Estimating Collision Duration in Rear-End Car Crashes

[Frank_Horrigan]

For school I have to explain how whiplash can occur if a driver is at a read light and he seat doesn't support his head, and he gets hit from behind. Now I was thinking that I needed to find the velocity of the car after it had been hit from behind, so that I could find the corce acting on the drivers head. Upon investigation I found that collisions have to do with momentum, But i was unable to find out the key thing i was looking for, which is :

If car one is stopped at a red light, and car 2 is moving at a known velocity (and you know both cars masses) how do u figure out the velocity of each car after a rear collision?

I've been looking at this site so far and it has confused me:
http://www.physicsclassroom.com/mmedia/momentum/momentumTOC.html

On that site there are examples where the ars bounce backwards after impact, is this wha owuld happen on a normal road? I would think that either car 2 would stop and car 1 would get car 2's velocity, or that both of there velocitys would be positive after collision.
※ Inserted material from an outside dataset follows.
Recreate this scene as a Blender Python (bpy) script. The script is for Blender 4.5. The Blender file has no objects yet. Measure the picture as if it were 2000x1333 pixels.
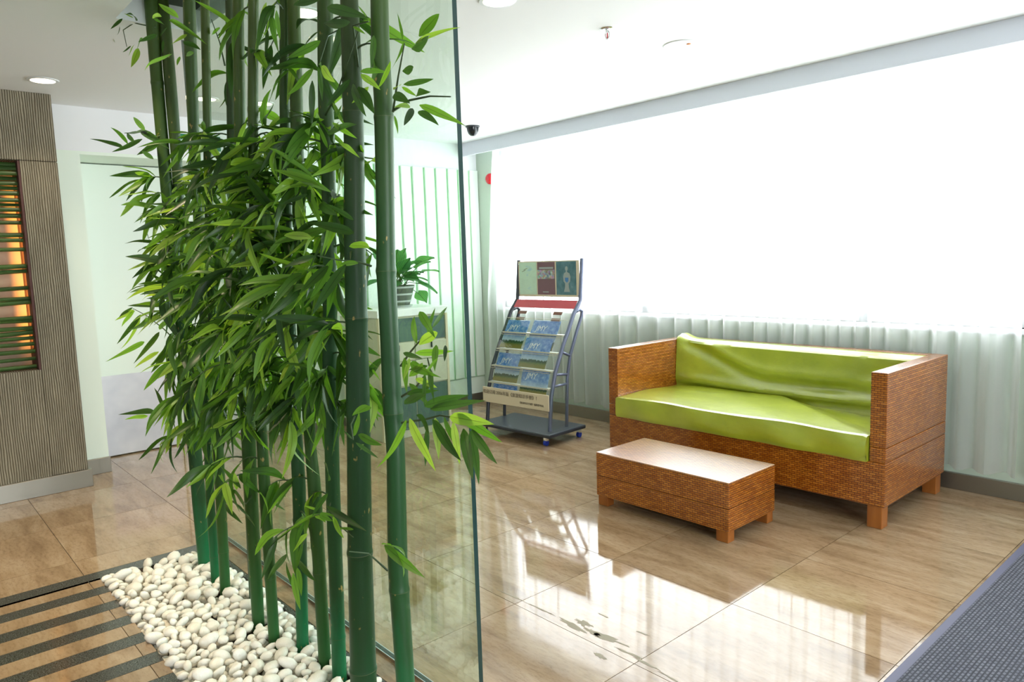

Also would the force of friction on the road cause momentum to be lost after the collision? or can I assume it's negligable for this car crash senario?

 

[HallsofIvy]

Well, remember that most such collisions occur when "car 1" is stopped and the driver has his foot on the brake! In that case you certainly would have to take into account the friction force (in the brakes). The may be more complicated than what you intend. Assuming car 1 does NOT have brake set and that car 1 and car 2 have the same mass, then, you need to take into account the "elasticity" of the collision. With a perfectly elastic collision using both conservation of momentum and conservation of energy, car 2 will come to a stop and car 1 will start moving with car 2's speed.
But the question you want to consider is how much time will this take! In an "ideal", textbook problem, you would probably assume a perfectly elastic collision and that would become "infinitesmally" small and the force, for that instant, would be infinite. In reality both cars will crumple, spreading the force over some period of time. The total change in the speed of the cars, times their mass, is the "impulse" and the average force is that impulse divided by the time.

 

[jdavel]

Frank Horrigan,

Picking up on Halls of Ivy's suggestion, a reasonable approximation might be that after the collision, each car is going at half the original speed of car 2 (that conserves momentum and cuts KE in half). So suppose car 2 was going at 30 mph before the collision, how could you estimate the duration of the collision?